Farklı Paket Seçenekleri
Gelelim bir de paket seçeneklerine… Mavic 3 ile ilk kez bir model 3 farklı şekilde kullanıcıya sunuldu. Standart, Fly More Combo ve Cine Premium Combo adındaki bu seçeneklerin birbirlerinden farklarına ve içeriklerine de değinelim.
Standart: Drone, kumanda ve bir adet bataryadan oluşuyor. Bu seçenekte maalesef çanta yok. Fiyatı yaklaşık 2.781 Dolar.
Fly More Combo: Standart seçeneğinin çantalı, 3 bataryalı ve ND filtreli versiyonu. Fiyatı yaklaşık 3.768 Dolar.
Cine Premium Combo: Seçeneklerin içinde en farklı versiyon bu. Farkı ne derseniz, en büyük farkı Apple ProRes video kaydını desteklemesi. Diğer büyük farklar ise akıllı kumanda ve bütünleşik 1 TB SSD hafıza. Bu modelin fiyatı ise yaklaşık 6.539 Dolar.
Not:
* Burada verdiğimiz fiyatlar Türkiye için yaklaşık fiyatlardır. Satın alacağınız yere ve döviz kuruna göre değişiklik gösterebilir.
* Bu pakete dahil olan akıllı kumanda bir öneki versiyonun üst modeli olduğu için, eski smart controller sahipleri maalesef kumandalarını Mavic 3 ile kullanamayacak.
Yazının genelinde bahsettiğim bütün iyi özelliklerin dışında tabii bazı eksi tarafları da var. Daha doğrusu, dronu kullandığım sürede beni rahatsız eden iki şey oldu.
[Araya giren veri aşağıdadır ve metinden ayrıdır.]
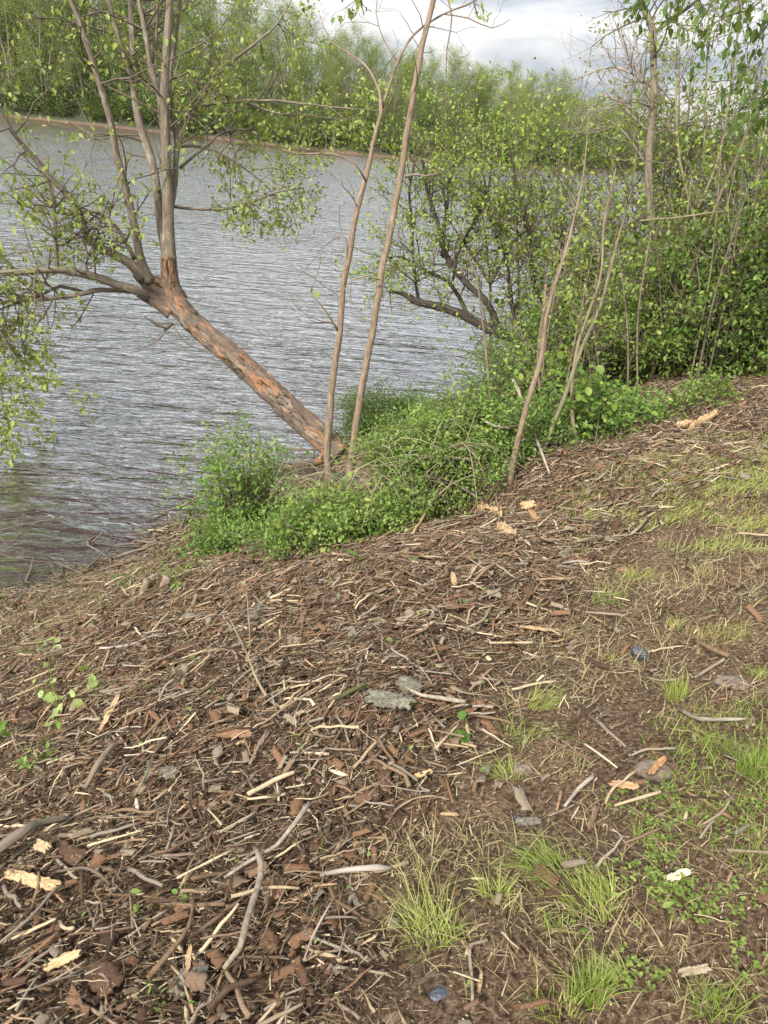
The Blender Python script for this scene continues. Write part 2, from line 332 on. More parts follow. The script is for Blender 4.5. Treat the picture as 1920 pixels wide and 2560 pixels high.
soil = ramp(n, l, a2, [(.38, (.025, .015, .009)), (.5, (.125, .082, .050)), (.62, (.29, .21, .14))])
soil = mix(n, l, ramp(n, l, a1, [(.4, (0, 0, 0)), (.65, (1, 1, 1))]), soil, mix(n, l, 1.0, soil, (1.5, 1.42, 1.35), 'MULTIPLY'))
litc = ramp(n, l, a3, [(.34, (.022, .013, .008)), (.5, (.105, .068, .042)), (.64, (.25, .175, .11))])
col = mix(n, l, aw, soil, litc)
vo = n.new('ShaderNodeTexVoronoi'); vo.inputs['Scale'].default_value = 95; l.new(mapping(n, l, geo, (1, 1, 1), (0, 0, .4)), vo.inputs['Vector'])
fl = ramp(n, l, vo.outputs['Distance'], [(.10, (1, 1, 1)), (.20, (0, 0, 0))])
sep = n.new('ShaderNodeSeparateColor'); l.new(vo.outputs['Color'], sep.inputs[0])
fl = math_n(n, l, 'MULTIPLY', fl, math_n(n, l, 'GREATER_THAN', sep.outputs[0], .72))
col = mix(n, l, math_n(n, l, 'MULTIPLY', fl, .8), col, (.42, .33, .21))
sx = n.new('ShaderNodeSeparateXYZ'); l.new(geo, sx.inputs[0])
wet = ramp(n, l, math_n(n, l, 'ADD', sx.outputs[2], math_n(n, l, 'MULTIPLY', a1, .12)), [(.07, (1, 1, 1)), (.22, (0, 0, 0))])     # soaked mud at the waterline
col = mix(n, l, wet, col, mix(n, l, 1.0, col, (.34, .32, .32), 'MULTIPLY'))
l.new(col, p.inputs['Base Color']); p.inputs['Roughness'].default_value = .95; p.inputs['Specular IOR Level'].default_value = .15
bump(n, l, p, math_n(n, l, 'ADD', a2, math_n(n, l, 'MULTIPLY', fl, .4)), .035)
gr = g.build('ground', m, smooth=True); tag(gr, 'brown soil bank littered with shredded wood sloping to the river', 'ground', kind='structure')
at_ = gr.data.attributes.new('mulch', 'FLOAT', 'POINT'); at_.data.foreach_set('value', mw.astype(np.float32).ravel())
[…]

Bunlardan birisi hafıza kartının çıkartılıp takılması. Kart yuvası konum olarak gerçekten zor bir yerde diyebilirim. Ancak bundan daha da büyük olan sorun cihazın APAS açıkken özellikle sensörlerin çok obje algıladığı alanlarda ani hareketler yaparak sağa sola savrulması diyebilirim. Ancak bu sorunun zamanla yazılım yenilenerek düzeltileceğini düşüyorum.